Repeat every line of the material, character for character.
** Start Source data **
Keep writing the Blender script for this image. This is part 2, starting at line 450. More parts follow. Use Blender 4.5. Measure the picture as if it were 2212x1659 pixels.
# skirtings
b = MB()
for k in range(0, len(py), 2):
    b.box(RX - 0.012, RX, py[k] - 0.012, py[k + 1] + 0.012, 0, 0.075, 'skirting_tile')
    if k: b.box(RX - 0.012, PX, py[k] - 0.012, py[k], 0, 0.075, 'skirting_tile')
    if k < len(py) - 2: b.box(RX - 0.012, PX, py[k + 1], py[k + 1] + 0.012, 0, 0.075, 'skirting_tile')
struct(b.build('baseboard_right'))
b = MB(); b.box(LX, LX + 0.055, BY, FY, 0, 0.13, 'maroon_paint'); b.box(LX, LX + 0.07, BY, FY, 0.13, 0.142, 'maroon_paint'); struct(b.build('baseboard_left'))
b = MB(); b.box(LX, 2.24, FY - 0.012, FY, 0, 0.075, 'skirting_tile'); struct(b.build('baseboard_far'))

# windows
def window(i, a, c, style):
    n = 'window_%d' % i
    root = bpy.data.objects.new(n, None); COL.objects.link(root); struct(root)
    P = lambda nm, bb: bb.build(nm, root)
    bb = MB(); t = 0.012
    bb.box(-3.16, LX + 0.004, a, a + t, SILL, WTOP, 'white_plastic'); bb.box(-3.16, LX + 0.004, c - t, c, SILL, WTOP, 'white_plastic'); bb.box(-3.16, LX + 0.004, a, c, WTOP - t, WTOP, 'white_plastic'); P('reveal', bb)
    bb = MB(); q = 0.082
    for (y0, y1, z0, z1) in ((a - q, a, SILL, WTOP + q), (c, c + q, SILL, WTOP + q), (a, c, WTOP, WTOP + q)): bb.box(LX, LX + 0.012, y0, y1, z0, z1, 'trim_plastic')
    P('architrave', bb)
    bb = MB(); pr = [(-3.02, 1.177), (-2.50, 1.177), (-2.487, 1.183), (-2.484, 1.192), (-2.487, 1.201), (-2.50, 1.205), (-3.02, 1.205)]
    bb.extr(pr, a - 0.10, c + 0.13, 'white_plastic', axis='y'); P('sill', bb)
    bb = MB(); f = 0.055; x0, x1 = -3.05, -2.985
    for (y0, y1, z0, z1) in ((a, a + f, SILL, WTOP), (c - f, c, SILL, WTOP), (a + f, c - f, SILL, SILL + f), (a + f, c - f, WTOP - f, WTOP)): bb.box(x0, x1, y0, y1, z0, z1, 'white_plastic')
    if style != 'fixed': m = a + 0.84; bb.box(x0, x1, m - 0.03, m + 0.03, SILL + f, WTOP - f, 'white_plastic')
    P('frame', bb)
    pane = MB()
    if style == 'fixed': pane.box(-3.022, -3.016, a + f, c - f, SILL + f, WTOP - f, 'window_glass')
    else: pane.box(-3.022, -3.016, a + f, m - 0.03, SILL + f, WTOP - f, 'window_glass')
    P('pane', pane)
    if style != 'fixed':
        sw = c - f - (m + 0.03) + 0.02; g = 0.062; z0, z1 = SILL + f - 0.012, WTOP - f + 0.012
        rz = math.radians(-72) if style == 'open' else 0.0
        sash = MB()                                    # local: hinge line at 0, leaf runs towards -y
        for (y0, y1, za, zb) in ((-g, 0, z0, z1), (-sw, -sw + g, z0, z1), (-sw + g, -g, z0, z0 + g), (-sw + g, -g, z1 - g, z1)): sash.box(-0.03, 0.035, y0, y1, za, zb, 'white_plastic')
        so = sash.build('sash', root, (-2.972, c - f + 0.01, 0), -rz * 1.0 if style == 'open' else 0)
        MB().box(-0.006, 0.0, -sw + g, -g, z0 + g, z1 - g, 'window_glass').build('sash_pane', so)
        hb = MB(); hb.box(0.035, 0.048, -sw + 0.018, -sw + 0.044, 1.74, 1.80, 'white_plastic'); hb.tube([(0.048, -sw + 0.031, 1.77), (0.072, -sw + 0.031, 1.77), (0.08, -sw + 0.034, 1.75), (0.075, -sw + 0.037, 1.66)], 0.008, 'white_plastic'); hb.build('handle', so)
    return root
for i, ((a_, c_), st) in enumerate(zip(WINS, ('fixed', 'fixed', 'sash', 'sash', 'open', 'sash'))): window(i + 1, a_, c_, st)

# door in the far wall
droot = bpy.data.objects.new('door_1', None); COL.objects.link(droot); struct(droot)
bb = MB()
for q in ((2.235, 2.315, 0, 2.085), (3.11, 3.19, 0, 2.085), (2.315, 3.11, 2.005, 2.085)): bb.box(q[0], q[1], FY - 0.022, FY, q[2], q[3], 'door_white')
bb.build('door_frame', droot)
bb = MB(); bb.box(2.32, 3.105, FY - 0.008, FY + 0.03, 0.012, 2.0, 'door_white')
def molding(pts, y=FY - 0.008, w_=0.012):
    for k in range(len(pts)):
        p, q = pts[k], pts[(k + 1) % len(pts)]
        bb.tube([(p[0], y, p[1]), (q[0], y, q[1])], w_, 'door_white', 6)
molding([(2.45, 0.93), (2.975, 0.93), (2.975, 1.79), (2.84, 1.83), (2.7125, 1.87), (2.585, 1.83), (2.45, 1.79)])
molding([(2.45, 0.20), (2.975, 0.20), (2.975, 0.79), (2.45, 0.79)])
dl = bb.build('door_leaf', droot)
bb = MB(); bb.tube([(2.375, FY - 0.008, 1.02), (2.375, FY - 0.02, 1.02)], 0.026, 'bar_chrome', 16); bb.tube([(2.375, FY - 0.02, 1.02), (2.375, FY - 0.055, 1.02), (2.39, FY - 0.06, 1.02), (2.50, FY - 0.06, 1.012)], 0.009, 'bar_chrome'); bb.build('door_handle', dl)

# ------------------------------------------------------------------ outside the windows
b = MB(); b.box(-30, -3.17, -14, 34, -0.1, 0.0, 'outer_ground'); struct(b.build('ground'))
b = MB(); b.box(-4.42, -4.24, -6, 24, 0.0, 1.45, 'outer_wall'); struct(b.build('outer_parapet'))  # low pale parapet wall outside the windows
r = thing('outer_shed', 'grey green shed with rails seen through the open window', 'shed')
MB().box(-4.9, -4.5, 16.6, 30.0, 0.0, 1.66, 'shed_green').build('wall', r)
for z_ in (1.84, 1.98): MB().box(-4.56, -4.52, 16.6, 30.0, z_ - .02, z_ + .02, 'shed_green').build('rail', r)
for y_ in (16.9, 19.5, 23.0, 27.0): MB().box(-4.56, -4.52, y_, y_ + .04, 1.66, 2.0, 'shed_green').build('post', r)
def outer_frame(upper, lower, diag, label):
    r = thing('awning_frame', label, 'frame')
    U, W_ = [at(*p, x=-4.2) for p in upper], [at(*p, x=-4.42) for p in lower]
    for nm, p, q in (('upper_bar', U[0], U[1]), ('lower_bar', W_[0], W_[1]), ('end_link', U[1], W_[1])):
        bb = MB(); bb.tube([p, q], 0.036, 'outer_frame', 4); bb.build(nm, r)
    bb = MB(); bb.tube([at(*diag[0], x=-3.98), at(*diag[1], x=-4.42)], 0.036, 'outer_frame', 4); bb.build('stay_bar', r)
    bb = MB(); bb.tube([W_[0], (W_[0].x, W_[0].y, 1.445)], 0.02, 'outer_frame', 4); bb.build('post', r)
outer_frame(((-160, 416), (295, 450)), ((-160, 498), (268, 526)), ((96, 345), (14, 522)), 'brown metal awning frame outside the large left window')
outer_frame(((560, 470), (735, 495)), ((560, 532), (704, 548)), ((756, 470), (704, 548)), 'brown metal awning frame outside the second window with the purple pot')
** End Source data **
# Task output
Keep writing the Blender script for this image. This is part 2, starting at line 450. More parts follow. Use Blender 4.5. Measure the picture as if it were 2212x1659 pixels.
# skirtings
b = MB()
for k in range(0, len(py), 2):
    b.box(RX - 0.012, RX, py[k] - 0.012, py[k + 1] + 0.012, 0, 0.075, 'skirting_tile')
    if k: b.box(RX - 0.012, PX, py[k] - 0.012, py[k], 0, 0.075, 'skirting_tile')
    if k < len(py) - 2: b.box(RX - 0.012, PX, py[k + 1], py[k + 1] + 0.012, 0, 0.075, 'skirting_tile')
struct(b.build('baseboard_right'))
b = MB(); b.box(LX, LX + 0.055, BY, FY, 0, 0.13, 'maroon_paint'); b.box(LX, LX + 0.07, BY, FY, 0.13, 0.142, 'maroon_paint'); struct(b.build('baseboard_left'))
b = MB(); b.box(LX, 2.24, FY - 0.012, FY, 0, 0.075, 'skirting_tile'); struct(b.build('baseboard_far'))

# windows
def window(i, a, c, style):
    n = 'window_%d' % i
    root = bpy.data.objects.new(n, None); COL.objects.link(root); struct(root)
    P = lambda nm, bb: bb.build(nm, root)
    bb = MB(); t = 0.012
    bb.box(-3.16, LX + 0.004, a, a + t, SILL, WTOP, 'white_plastic'); bb.box(-3.16, LX + 0.004, c - t, c, SILL, WTOP, 'white_plastic'); bb.box(-3.16, LX + 0.004, a, c, WTOP - t, WTOP, 'white_plastic'); P('reveal', bb)
    bb = MB(); q = 0.082
    for (y0, y1, z0, z1) in ((a - q, a, SILL, WTOP + q), (c, c + q, SILL, WTOP + q), (a, c, WTOP, WTOP + q)): bb.box(LX, LX + 0.012, y0, y1, z0, z1, 'trim_plastic')
    P('architrave', bb)
    bb = MB(); pr = [(-3.02, 1.177), (-2.50, 1.177), (-2.487, 1.183), (-2.484, 1.192), (-2.487, 1.201), (-2.50, 1.205), (-3.02, 1.205)]
    bb.extr(pr, a - 0.10, c + 0.13, 'white_plastic', axis='y'); P('sill', bb)
    bb = MB(); f = 0.055; x0, x1 = -3.05, -2.985
    for (y0, y1, z0, z1) in ((a, a + f, SILL, WTOP), (c - f, c, SILL, WTOP), (a + f, c - f, SILL, SILL + f), (a + f, c - f, WTOP - f, WTOP)): bb.box(x0, x1, y0, y1, z0, z1, 'white_plastic')
    if style != 'fixed': m = a + 0.84; bb.box(x0, x1, m - 0.03, m + 0.03, SILL + f, WTOP - f, 'white_plastic')
    P('frame', bb)
    pane = MB()
    if style == 'fixed': pane.box(-3.022, -3.016, a + f, c - f, SILL + f, WTOP - f, 'window_glass')
    else: pane.box(-3.022, -3.016, a + f, m - 0.03, SILL + f, WTOP - f, 'window_glass')
    P('pane', pane)
    if style != 'fixed':
        sw = c - f - (m + 0.03) + 0.02; g = 0.062; z0, z1 = SILL + f - 0.012, WTOP - f + 0.012
        rz = math.radians(-72) if style == 'open' else 0.0
        sash = MB()                                    # local: hinge line at 0, leaf runs towards -y
        for (y0, y1, za, zb) in ((-g, 0, z0, z1), (-sw, -sw + g, z0, z1), (-sw + g, -g, z0, z0 + g), (-sw + g, -g, z1 - g, z1)): sash.box(-0.03, 0.035, y0, y1, za, zb, 'white_plastic')
        so = sash.build('sash', root, (-2.972, c - f + 0.01, 0), -rz * 1.0 if style == 'open' else 0)
        MB().box(-0.006, 0.0, -sw + g, -g, z0 + g, z1 - g, 'window_glass').build('sash_pane', so)
        hb = MB(); hb.box(0.035, 0.048, -sw + 0.018, -sw + 0.044, 1.74, 1.80, 'white_plastic'); hb.tube([(0.048, -sw + 0.031, 1.77), (0.072, -sw + 0.031, 1.77), (0.08, -sw + 0.034, 1.75), (0.075, -sw + 0.037, 1.66)], 0.008, 'white_plastic'); hb.build('handle', so)
    return root
for i, ((a_, c_), st) in enumerate(zip(WINS, ('fixed', 'fixed', 'sash', 'sash', 'open', 'sash'))): window(i + 1, a_, c_, st)

# door in the far wall
droot = bpy.data.objects.new('door_1', None); COL.objects.link(droot); struct(droot)
bb = MB()
for q in ((2.235, 2.315, 0, 2.085), (3.11, 3.19, 0, 2.085), (2.315, 3.11, 2.005, 2.085)): bb.box(q[0], q[1], FY - 0.022, FY, q[2], q[3], 'door_white')
bb.build('door_frame', droot)
bb = MB(); bb.box(2.32, 3.105, FY - 0.008, FY + 0.03, 0.012, 2.0, 'door_white')
def molding(pts, y=FY - 0.008, w_=0.012):
    for k in range(len(pts)):
        p, q = pts[k], pts[(k + 1) % len(pts)]
        bb.tube([(p[0], y, p[1]), (q[0], y, q[1])], w_, 'door_white', 6)
molding([(2.45, 0.93), (2.975, 0.93), (2.975, 1.79), (2.84, 1.83), (2.7125, 1.87), (2.585, 1.83), (2.45, 1.79)])
molding([(2.45, 0.20), (2.975, 0.20), (2.975, 0.79), (2.45, 0.79)])
dl = bb.build('door_leaf', droot)
bb = MB(); bb.tube([(2.375, FY - 0.008, 1.02), (2.375, FY - 0.02, 1.02)], 0.026, 'bar_chrome', 16); bb.tube([(2.375, FY - 0.02, 1.02), (2.375, FY - 0.055, 1.02), (2.39, FY - 0.06, 1.02), (2.50, FY - 0.06, 1.012)], 0.009, 'bar_chrome'); bb.build('door_handle', dl)

# ------------------------------------------------------------------ outside the windows
b = MB(); b.box(-30, -3.17, -14, 34, -0.1, 0.0, 'outer_ground'); struct(b.build('ground'))
b = MB(); b.box(-4.42, -4.24, -6, 24, 0.0, 1.45, 'outer_wall'); struct(b.build('outer_parapet'))  # low pale parapet wall outside the windows
r = thing('outer_shed', 'grey green shed with rails seen through the open window', 'shed')
MB().box(-4.9, -4.5, 16.6, 30.0, 0.0, 1.66, 'shed_green').build('wall', r)
for z_ in (1.84, 1.98): MB().box(-4.56, -4.52, 16.6, 30.0, z_ - .02, z_ + .02, 'shed_green').build('rail', r)
for y_ in (16.9, 19.5, 23.0, 27.0): MB().box(-4.56, -4.52, y_, y_ + .04, 1.66, 2.0, 'shed_green').build('post', r)
def outer_frame(upper, lower, diag, label):
    r = thing('awning_frame', label, 'frame')
    U, W_ = [at(*p, x=-4.2) for p in upper], [at(*p, x=-4.42) for p in lower]
    for nm, p, q in (('upper_bar', U[0], U[1]), ('lower_bar', W_[0], W_[1]), ('end_link', U[1], W_[1])):
        bb = MB(); bb.tube([p, q], 0.036, 'outer_frame', 4); bb.build(nm, r)
    bb = MB(); bb.tube([at(*diag[0], x=-3.98), at(*diag[1], x=-4.42)], 0.036, 'outer_frame', 4); bb.build('stay_bar', r)
    bb = MB(); bb.tube([W_[0], (W_[0].x, W_[0].y, 1.445)], 0.02, 'outer_frame', 4); bb.build('post', r)
outer_frame(((-160, 416), (295, 450)), ((-160, 498), (268, 526)), ((96, 345), (14, 522)), 'brown metal awning frame outside the large left window')
outer_frame(((560, 470), (735, 495)), ((560, 532), (704, 548)), ((756, 470), (704, 548)), 'brown metal awning frame outside the second window with the purple pot')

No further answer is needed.